After I reached the sewer plant, I called my buddies and told them to come pick me up. After they arrived we fished the large run and pool in front of the sewer plant. No one was able to hook up with a steelhead but a couple of the guys caught huge suckers on the fly.

 One of the "tubes" on Elk Creek.

One of the "tubes" on Elk Creek.

As the day rolled into the afternoon we decided to try our luck at the Elk Creek railroad tubes. I haven’t fished this section of Elk for a long time. The water looked great here and I explored water above and below the tubes. With the additional snowmelt adding to the water flow and light rain falling all day, the water was coming up and there were quite few deeper holes to fish. While fishing our way down to the Rt. 5 Bridge, Matt was able to hook up with a fresh chrome steelhead. What a fight, and a gorgeous fish. By late afternoon most of us had no hook-ups and were soaked from the rain. We called it a day and headed back to the Avonia.
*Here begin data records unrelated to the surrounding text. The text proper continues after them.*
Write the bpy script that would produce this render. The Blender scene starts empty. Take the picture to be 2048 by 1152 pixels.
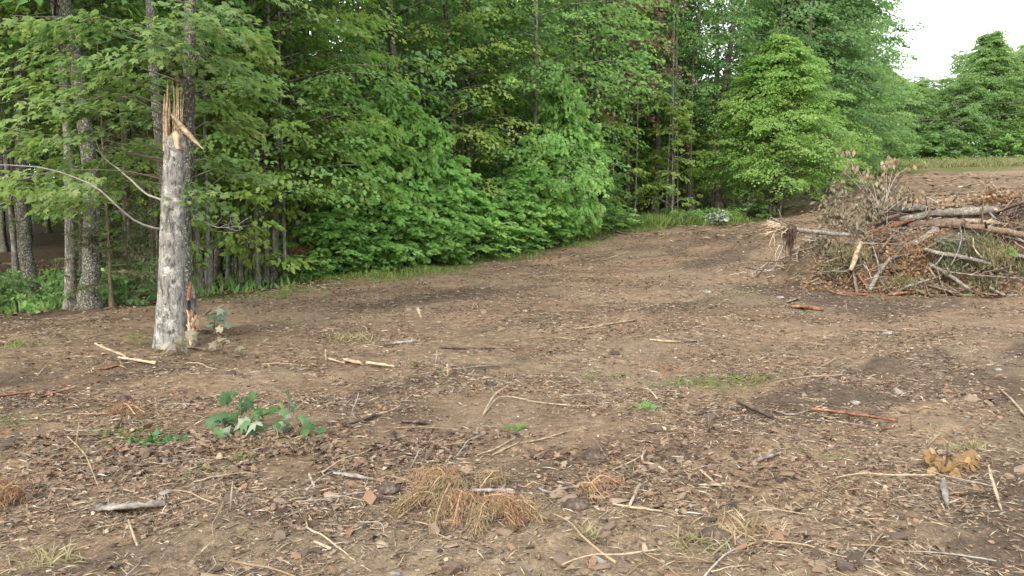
import bpy, math, random
import numpy as np
from mathutils import Vector, Matrix

S = bpy.context.scene
COL = S.collection
rad = math.radians
# ------------------------------------------------------------------ camera
FPX = 1650.0                       # focal length in pixels of a 2048 px wide frame
PITCH = rad(6.1)
CAMZ = 1.6
cam_d = bpy.data.cameras.new("camera")
cam_d.sensor_width = 36.0
cam_d.lens = FPX / 2048 * 36
cam_d.clip_start = 0.05
cam_d.clip_end = 1500
cam = bpy.data.objects.new("camera", cam_d)
cam.location = (0, 0, CAMZ)
cam.rotation_euler = (math.pi / 2 - PITCH, 0, 0)
COL.objects.link(cam)
S.camera = cam
# ------------------------------------------------------------------ sky and light (bright overcast)
W = bpy.data.worlds.new("World")
S.world = W
W.use_nodes = True
nt = W.node_tree
nt.nodes.clear()
SUN_EL, SUN_AZ = rad(30), rad(205)        # sun behind the camera, to the left, veiled by cloud
sky = nt.nodes.new("ShaderNodeTexSky")
sky.sky_type = 'NISHITA'
sky.sun_disc = False
sky.sun_elevation = SUN_EL
sky.sun_rotation = SUN_AZ
sky.air_density = 1.0
sky.dust_density = 4.0
bg1 = nt.nodes.new("ShaderNodeBackground")
bg1.inputs[1].default_value = 0.05
bg2 = nt.nodes.new("ShaderNodeBackground")   # the even cloud deck
bg2.inputs[0].default_value = (0.98, 0.985, 0.98, 1)
bg2.inputs[1].default_value = 0.86
add = nt.nodes.new("ShaderNodeAddShader")
wo = nt.nodes.new("ShaderNodeOutputWorld")
nt.links.new(sky.outputs[0], bg1.inputs[0])
nt.links.new(bg1.outputs[0], add.inputs[0])
nt.links.new(bg2.outputs[0], add.inputs[1])
nt.links.new(add.outputs[0], wo.inputs[0])
sd = bpy.data.lights.new("sun", 'SUN')
sd.energy = 1.5
sd.angle = rad(11)
sd.color = (1.0, 0.95, 0.87)
so = bpy.data.objects.new("sun", sd)
sdir = Vector((math.sin(SUN_AZ) * math.cos(SUN_EL), math.cos(SUN_AZ) * math.cos(SUN_EL), math.sin(SUN_EL)))
so.rotation_euler = sdir.to_track_quat('Z', 'Y').to_euler()
so.location = (0, -5, 20)
COL.objects.link(so)
S.view_settings.view_transform = 'Standard'
S.view_settings.look = 'None'
S.view_settings.gamma = 1
S.view_settings.use_curve_mapping = False
S.view_settings.exposure = 1.5
S.render.engine = 'CYCLES'
S.cycles.max_bounces = 8
S.cycles.diffuse_bounces = 5
S.cycles.transmission_bounces = 4
S.cycles.transparent_max_bounces = 4
S.cycles.caustics_reflective = False
S.cycles.caustics_refractive = False

# ------------------------------------------------------------------ helpers
RNG = np.random.default_rng(7)
random.seed(7)


def tag(o, label=None, cat=None, group=None, kind=None):
    if label: o["label"] = label
    if cat: o["category"] = cat
    if group: o["group"] = group
    if kind: o["kind"] = kind
    return o


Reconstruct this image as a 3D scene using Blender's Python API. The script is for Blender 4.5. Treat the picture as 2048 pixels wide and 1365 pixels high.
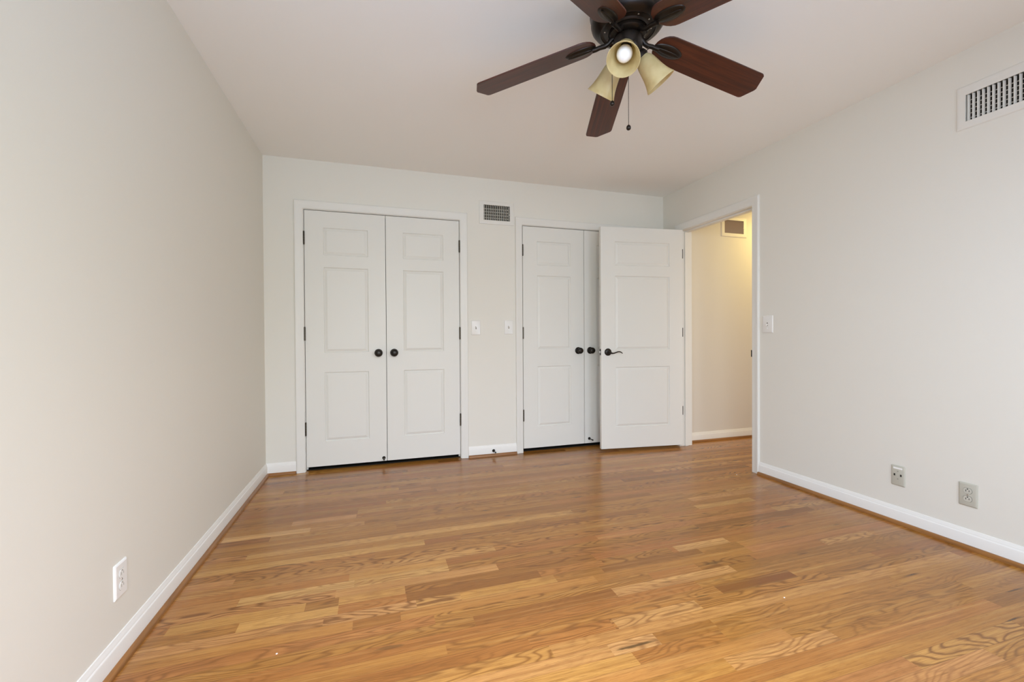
import bpy, math, random
from mathutils import Vector, Matrix

for o in list(bpy.data.objects):
    bpy.data.objects.remove(o)
S = bpy.context.scene
COL = S.collection
PI = math.pi
rnd = random.Random(7)

# ------------------------------------------------------------------ room measures (metres)
W, H = 3.571, 2.44            # room width (x), ceiling height; back wall is y = 0, room runs to y = YF
YF = -4.30
WT = 0.12                     # wall thickness
HX = 5.30                     # far end of the hallway
HYB = -0.165                  # hallway back wall
HYN = -2.40                   # hallway near wall

# ------------------------------------------------------------------ camera
cam = bpy.data.cameras.new('camera')
cam.sensor_width = 36.0
cam.sensor_fit = 'HORIZONTAL'
cam.lens = 872.28 / 2048 * 36.0
cam.clip_start = 0.02
cam_o = bpy.data.objects.new('camera', cam)
COL.objects.link(cam_o)
r_ = Vector((0.95420235, -0.29910056, -0.00606029))
u_ = Vector((0.00871143, 0.00753117, 0.99993369))
f_ = Vector((0.29903508, 0.95419188, -0.00979186))
m = Matrix((r_, u_, -f_)).transposed().to_4x4()
m.translation = (0.80476, -3.72966, 1.04982)
cam_o.matrix_world = m
S.camera = cam_o

# ------------------------------------------------------------------ exposure, sky, daylight through the two windows, hall lamp
S.view_settings.view_transform = 'Standard'
S.view_settings.look = 'None'
S.view_settings.gamma = 1.0
S.view_settings.exposure = 0.06
S.view_settings.use_curve_mapping = False
S.cycles.max_bounces = 14
S.cycles.diffuse_bounces = 8

WIN = [(0.45, 1.65), (2.20, 3.10)]      # x ranges of the windows in the front wall
WINL = (-4.05, -3.15)                   # y range of the window in the left wall
WZ0, WZ1 = 0.74, 2.06

world = bpy.data.worlds.new('sky')
S.world = world
world.use_nodes = True
wn = world.node_tree
bg = wn.nodes['Background']
bg.inputs['Color'].default_value = (0.80, 0.90, 1.0, 1)
bg.inputs['Strength'].default_value = 0.3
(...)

On Sunday, my buddies Mike and Travis decided to stay in bed and get a head start on the trip home. Matt and Jon and I couldn’t stop thinking about the steelhead we’d found in the 16 Mile Creek on Friday. We decided we’d head back and fish until lunch. To our surprise, when we started exploring there were even more fish there than on Friday. We counted over 24 steelhead in a several hundred-yard area. I was able to hook up and land two more steelhead, including one fresh run hen that was one of the most beautiful steelhead I’ve ever fought and landed.

 The beautiful hen I caught on Sunday morning using a weighted Y2K pattern.

The beautiful hen I caught on Sunday morning using a weighted Y2K pattern.

By lunchtime it was raining again, we were exhausted, and knew we needed to make the six hour trek back to southeastern, Pennsylvania. While Matt and Jon got on the road, I decided to grab some food at the Freeport on Rt. 5. I sat at the bar, reviewed fish pictures, read the online posts that were now glowing about Erie fishing conditions, and listened to the locals chat over Sunday dinner.

 The other steelhead I caught on Sunday. Jon, thanks for letting me borrow your hat!

The other steelhead I caught on Sunday. Jon, thanks for letting me borrow your hat!